A great day for the separation and balance of powers at the federal level.

SHOCKER: SCOTUS Delivers a Kill Shot to Big Government

The Supreme Court itself has recognized in a line of cases that unelected bureaucrats should not decide major questions. Major or minor, the number of questions decided by agencies has proliferated over the course of generations. For more than a century, distrust of the electorate and the ceding of more and more power to the unelected—the phenomenon associated with the Progressive Era—was the dominant paradigm of governing. The vast bulk of the executive branch became insulated from elected officials without serious challenge, even as the everyday experience of citizens rendered the notion of the superior competence of government bureaucrats ridiculous.
When then-Judge Brett Kavanaugh was on the D.C. Circuit Court, he argued:

We must recognize how much Chevron invites an extremely aggressive executive branch philosophy of pushing the legal envelope (a philosophy that, I should note, seems present in the administrations of both political parties). After all, an executive branch decisionmaker might theorize, “If we can just convince a court that the statutory provision is ambiguous, then our interpretation of the statute should pass muster as reasonable. And we can achieve an important policy goal if our interpretation of the statute is accepted. And isn’t just about every statute ambiguous in some fashion or another? Let’s go for it.” Executive branch agencies often think they can take a particular action unless it is clearly forbidden.
 
This ruling clearly showed why the dissenting liberals can never be trusted. Their unwavering support of granting unlegislated power to the executive shows their obvious disdain for the Constitution.

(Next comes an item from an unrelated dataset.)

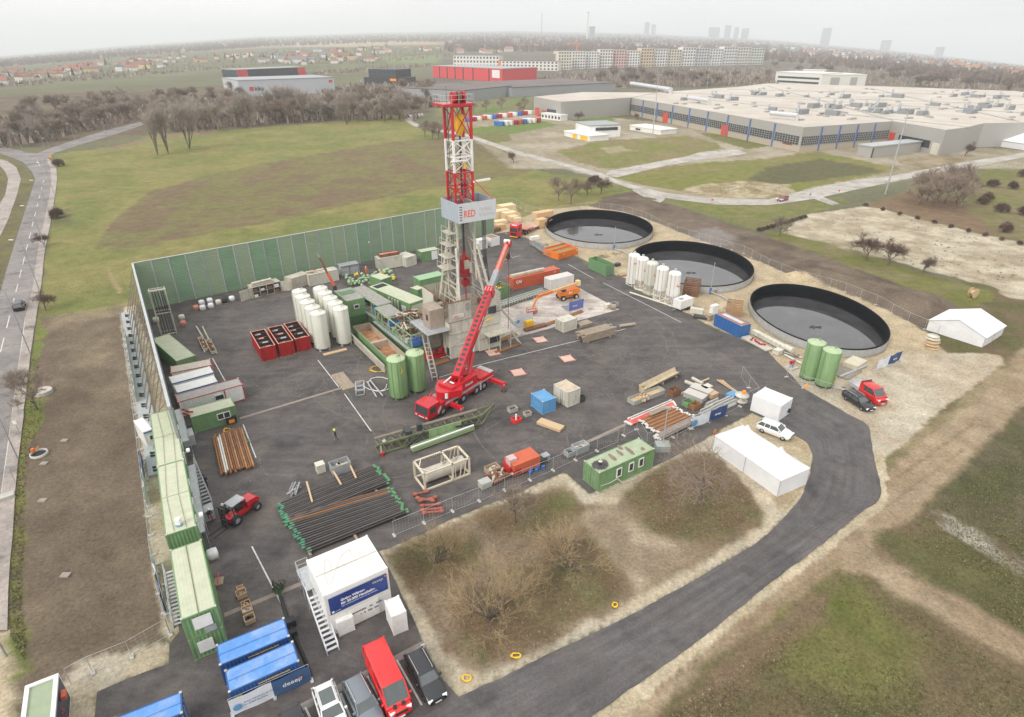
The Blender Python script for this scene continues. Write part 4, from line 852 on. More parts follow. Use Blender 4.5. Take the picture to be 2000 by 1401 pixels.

All in all between the death of Chevron, the Fischer ruling, and the Biden debate disaster, it's a great day.
 
Basically, if you sue the government for doing or not doing something, courts no longer have to give deference to what the govt says the law requires it to do, or not do.
 
Basically, if you sue the government for doing or not doing something, courts no longer have to give deference to what the govt says the law requires it to do, or not do.
Wrong again. No longer can the government agencies rule by fiat. Publish a Rule one year, then publish a Rule that counters it down the road. All the while impeding the Rights of the people.
 
Congress has long written laws with a tremendous amount of slack which they expected regulatory agencies and their scientists to fill in the blanks.

It's going to be fun watching them being bribed going forward by special interests to not crack down on companies poisoning our water and air.
 
What law? Be specific, if you want to remain civil.
The unlegislated regulations being passed off as laws across a wide spectrum of executive agencies. While preexisting regulations are case by case now, this limits any new overreach before it begins. Look for a slew of lawsuits regarding EPA, ATF, FDA, and DHS regulations to hit soon.
 
Congress has long written laws with a tremendous amount of slack which they expected regulatory agencies and their scientists to fill in the blanks.

It's going to be fun watching them being bribed going forward by special interests to not crack down on companies poisoning our water and air.
It was the agencies heavy handed enforcement and sheer overreach that brought this on.